Mar
11
Tue
IAA & CS Department Seminar Series – Yiwei Lyu @ Malone Hall 228, Johns Hopkins University
Mar 11 @ 12:15 pm – 1:15 pm

Title: Conscience in Motion: Safe Decision-Making Towards Responsible Robotics

Abstract: As robots become increasingly integrated into our daily lives, ranging from household assistants to autonomous vehicles, ensuring that they make safe, reliable, and ethically sound decisions is more urgent than ever. In this talk, Yiwei will present her research on achieving provable safety for robots operating in uncertain, unstructured environments. She will begin by introducing a control-theoretic framework that provides a mathematical foundation for guaranteeing safety in probabilistic settings, while allowing the robot to accomplish its tasks without being overly conservative. Building on this, Yiwei will explore the challenge of collective safety in multi-agent systems, where robots must collaborate with heterogeneous teammates in a decentralized manner and make context-aware decisions. She will show how a novel responsibility reasoning approach, combined with rigorous control-theoretic methods, can lead to group intelligence with formal safety assurances. Next, Yiwei will discuss how to learn underdefined safety specifications by blending data-driven learning with control-theoretic techniques—addressing the question, “How safe is safe?” and enabling robots to adapt and refine safety constraints in real time. Yiwei will conclude by outlining a vision for responsible robotics — systems that not only guarantee physical safety, but also align their behavior with human values, comply with ethical and legal standards, and seamlessly integrate into sectors such as healthcare, transportation, and domestic environments.

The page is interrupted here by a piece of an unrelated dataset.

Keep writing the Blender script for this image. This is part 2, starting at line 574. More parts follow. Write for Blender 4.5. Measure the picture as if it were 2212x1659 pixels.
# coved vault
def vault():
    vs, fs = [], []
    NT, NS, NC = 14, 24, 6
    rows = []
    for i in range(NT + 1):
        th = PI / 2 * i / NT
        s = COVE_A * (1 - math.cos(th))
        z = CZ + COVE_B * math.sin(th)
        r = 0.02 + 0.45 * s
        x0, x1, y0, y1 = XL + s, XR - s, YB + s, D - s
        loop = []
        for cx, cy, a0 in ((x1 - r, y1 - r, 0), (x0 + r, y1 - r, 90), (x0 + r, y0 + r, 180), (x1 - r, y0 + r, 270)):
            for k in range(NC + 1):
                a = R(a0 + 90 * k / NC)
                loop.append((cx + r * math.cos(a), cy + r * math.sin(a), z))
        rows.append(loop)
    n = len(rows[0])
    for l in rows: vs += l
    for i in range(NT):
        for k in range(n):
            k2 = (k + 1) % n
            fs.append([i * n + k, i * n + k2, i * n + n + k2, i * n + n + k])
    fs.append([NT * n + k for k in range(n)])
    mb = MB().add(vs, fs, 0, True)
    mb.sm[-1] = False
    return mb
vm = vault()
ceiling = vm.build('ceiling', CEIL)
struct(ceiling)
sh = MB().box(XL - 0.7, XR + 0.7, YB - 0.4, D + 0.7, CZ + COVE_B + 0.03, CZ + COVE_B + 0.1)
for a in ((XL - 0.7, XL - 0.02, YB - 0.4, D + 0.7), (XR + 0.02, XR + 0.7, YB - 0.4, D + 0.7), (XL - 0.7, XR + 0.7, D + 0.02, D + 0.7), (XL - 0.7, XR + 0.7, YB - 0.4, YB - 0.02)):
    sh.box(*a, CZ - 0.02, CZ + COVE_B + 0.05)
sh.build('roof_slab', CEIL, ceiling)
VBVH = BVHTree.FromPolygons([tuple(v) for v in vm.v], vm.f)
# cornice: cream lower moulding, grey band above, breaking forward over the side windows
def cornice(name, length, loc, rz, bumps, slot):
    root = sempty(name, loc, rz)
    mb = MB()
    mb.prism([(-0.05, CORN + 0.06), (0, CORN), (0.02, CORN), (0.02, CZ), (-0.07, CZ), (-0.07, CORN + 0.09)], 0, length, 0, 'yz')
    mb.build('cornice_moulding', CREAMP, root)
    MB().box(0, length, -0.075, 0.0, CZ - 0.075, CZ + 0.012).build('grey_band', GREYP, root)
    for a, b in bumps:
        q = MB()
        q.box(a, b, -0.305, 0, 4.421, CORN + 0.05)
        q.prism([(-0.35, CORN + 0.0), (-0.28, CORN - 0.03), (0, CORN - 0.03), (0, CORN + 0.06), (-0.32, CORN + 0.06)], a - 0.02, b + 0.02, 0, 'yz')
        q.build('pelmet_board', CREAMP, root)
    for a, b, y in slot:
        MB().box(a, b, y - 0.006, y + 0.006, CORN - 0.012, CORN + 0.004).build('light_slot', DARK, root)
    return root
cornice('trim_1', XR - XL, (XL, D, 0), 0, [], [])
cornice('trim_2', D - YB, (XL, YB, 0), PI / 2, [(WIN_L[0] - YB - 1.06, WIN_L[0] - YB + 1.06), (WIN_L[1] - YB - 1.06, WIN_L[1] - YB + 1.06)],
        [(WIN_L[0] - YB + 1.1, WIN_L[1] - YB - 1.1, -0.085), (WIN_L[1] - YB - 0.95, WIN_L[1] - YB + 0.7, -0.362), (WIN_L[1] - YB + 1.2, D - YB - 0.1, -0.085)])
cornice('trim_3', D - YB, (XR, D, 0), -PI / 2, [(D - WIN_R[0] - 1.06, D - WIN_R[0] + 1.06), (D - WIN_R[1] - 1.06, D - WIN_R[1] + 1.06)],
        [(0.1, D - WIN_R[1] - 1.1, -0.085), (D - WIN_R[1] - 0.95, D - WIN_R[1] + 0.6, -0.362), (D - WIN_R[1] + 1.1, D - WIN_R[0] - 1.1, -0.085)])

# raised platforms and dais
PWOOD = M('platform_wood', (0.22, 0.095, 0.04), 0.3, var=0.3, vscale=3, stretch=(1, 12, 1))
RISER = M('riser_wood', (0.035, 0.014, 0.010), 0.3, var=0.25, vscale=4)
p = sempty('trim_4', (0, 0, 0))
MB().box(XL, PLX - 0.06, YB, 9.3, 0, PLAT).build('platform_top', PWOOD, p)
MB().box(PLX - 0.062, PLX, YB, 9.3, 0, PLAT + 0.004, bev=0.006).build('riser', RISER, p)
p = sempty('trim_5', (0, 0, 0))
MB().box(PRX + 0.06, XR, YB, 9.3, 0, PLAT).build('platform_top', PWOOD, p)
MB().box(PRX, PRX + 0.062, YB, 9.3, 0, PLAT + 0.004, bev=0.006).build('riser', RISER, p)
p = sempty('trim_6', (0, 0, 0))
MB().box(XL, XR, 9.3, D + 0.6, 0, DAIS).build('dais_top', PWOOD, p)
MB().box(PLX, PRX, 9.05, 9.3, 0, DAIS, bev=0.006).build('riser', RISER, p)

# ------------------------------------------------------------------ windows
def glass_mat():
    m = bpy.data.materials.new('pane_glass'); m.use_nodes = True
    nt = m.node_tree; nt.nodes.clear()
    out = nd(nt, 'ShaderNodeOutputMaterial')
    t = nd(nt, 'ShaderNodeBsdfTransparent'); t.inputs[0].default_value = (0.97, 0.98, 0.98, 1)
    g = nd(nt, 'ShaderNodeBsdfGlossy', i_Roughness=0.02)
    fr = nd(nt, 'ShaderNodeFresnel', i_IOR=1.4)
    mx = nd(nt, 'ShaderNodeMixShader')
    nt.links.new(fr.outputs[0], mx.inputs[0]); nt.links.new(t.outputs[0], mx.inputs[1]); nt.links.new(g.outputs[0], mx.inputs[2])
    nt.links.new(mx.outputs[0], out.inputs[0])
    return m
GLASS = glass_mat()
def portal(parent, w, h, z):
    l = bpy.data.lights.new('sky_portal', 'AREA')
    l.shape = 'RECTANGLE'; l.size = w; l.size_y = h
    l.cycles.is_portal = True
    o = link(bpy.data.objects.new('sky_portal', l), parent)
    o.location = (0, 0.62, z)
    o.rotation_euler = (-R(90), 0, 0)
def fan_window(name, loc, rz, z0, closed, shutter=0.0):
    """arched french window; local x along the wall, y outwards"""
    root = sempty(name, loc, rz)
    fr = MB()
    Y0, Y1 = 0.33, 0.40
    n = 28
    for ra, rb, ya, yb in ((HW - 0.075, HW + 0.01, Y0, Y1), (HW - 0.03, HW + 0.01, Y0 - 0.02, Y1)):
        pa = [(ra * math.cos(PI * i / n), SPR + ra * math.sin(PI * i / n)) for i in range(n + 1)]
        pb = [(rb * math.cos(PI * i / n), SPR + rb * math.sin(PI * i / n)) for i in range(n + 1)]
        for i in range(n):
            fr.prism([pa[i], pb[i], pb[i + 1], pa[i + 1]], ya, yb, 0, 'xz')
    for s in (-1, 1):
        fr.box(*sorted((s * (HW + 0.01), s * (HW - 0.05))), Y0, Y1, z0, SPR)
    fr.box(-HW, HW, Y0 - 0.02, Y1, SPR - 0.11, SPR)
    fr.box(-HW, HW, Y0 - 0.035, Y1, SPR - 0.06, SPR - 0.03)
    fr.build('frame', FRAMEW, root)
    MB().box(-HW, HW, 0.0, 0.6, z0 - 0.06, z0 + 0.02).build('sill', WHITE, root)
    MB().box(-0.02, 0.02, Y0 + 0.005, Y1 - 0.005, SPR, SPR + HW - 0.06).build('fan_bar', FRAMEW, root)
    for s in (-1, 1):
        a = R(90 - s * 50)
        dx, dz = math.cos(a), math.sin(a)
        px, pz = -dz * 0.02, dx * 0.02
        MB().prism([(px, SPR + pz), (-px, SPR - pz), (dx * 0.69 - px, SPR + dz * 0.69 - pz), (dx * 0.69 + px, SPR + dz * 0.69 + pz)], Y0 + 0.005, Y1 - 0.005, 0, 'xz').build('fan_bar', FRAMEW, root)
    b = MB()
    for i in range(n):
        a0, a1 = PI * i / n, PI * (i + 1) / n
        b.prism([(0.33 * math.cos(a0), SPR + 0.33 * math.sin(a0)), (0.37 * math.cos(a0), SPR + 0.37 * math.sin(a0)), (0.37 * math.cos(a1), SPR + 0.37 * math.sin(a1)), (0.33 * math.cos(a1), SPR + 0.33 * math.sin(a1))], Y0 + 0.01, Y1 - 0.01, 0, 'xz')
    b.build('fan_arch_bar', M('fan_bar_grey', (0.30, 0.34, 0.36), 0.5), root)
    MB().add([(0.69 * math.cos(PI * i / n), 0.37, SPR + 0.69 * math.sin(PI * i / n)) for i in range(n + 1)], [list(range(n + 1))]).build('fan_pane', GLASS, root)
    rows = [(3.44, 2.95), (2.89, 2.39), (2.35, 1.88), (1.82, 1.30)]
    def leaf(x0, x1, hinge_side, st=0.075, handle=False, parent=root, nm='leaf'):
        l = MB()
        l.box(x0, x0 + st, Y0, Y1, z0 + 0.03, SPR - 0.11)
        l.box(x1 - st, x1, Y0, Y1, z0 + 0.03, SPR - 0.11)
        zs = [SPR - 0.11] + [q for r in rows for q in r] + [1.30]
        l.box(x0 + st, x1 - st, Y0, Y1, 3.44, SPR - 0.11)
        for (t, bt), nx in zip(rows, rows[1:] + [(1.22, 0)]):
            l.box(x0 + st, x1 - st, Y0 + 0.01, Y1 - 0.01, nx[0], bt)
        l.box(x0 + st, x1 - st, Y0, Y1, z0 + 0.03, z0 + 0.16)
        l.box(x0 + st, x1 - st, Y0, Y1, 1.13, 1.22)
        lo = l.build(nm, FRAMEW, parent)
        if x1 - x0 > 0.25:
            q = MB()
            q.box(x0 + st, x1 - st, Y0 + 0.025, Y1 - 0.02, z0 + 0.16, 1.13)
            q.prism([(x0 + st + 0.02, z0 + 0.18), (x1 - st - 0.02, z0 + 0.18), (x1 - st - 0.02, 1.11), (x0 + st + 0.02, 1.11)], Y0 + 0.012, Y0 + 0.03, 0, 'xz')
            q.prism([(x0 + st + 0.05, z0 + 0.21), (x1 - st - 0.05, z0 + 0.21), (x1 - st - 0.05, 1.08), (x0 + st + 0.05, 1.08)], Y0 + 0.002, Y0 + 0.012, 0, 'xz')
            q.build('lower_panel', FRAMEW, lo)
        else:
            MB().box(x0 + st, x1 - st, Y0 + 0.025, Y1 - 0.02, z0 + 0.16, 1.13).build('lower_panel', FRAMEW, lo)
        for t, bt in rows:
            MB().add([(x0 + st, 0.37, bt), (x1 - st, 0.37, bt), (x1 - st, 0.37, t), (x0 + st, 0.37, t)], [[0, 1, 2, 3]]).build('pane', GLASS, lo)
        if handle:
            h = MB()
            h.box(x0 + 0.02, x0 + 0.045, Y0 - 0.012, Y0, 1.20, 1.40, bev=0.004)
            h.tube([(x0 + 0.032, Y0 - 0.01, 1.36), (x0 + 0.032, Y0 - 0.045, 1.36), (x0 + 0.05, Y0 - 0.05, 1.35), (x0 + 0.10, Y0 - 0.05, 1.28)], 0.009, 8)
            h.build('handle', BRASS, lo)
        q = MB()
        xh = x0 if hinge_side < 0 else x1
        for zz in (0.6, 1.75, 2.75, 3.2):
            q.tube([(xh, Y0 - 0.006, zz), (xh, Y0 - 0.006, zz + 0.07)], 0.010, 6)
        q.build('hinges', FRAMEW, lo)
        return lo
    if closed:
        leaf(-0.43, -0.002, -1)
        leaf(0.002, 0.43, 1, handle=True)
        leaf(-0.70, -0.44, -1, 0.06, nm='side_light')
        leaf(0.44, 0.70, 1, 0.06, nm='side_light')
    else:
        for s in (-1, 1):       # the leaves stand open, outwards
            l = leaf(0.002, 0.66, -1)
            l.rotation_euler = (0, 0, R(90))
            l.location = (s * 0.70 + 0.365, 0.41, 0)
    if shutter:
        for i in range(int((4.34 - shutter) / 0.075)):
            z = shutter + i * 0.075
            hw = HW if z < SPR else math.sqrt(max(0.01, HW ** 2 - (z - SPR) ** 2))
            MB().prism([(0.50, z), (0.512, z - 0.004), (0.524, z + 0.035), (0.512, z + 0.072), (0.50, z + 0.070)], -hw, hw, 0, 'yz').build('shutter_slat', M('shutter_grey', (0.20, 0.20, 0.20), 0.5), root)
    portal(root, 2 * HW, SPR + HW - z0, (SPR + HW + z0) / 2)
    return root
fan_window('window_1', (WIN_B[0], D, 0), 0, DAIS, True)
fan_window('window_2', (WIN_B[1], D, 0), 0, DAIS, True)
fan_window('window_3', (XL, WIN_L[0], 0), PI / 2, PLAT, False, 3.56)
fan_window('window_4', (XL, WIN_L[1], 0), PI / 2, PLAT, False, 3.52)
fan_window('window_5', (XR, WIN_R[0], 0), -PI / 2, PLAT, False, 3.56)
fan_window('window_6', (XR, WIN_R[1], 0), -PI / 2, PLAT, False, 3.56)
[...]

Bio: Yiwei Lyu is a final-year Ph.D. candidate in the Department of Electrical and Computer Engineering at Carnegie Mellon University, advised by Dr. John Dolan. Her research in robotics sits at the intersection of control theory, machine learning, and social science, with broad interests in safe control and verification, behavior planning, and human-robot interaction. Specifically, she develops principled methods to enable safe robot autonomy in multi-agent systems, supporting effective collaboration among robots and between robots and humans in uncertain, dynamic environments. Yiwei is a recipient of the Qualcomm Innovation Fellowship and received an honorable mention for the Jane Street Graduate Research Fellowship. She was also recognized as an IEEE/ACM Human-Robot Interaction (HRI) Pioneer and named a 2024 MIT EECS Rising Star. Her work has earned best paper awards and nominations at multiple conferences, including AAMAS, AAAI, and IFAC CPHS, as well as workshops at ICRA, IROS, and IJCAI. Prior to joining CMU in 2019, Yiwei earned her Bachelor’s degree in Electronic and Information Engineering from the Chinese University of Hong Kong, Shenzhen (CUHK-Shenzhen).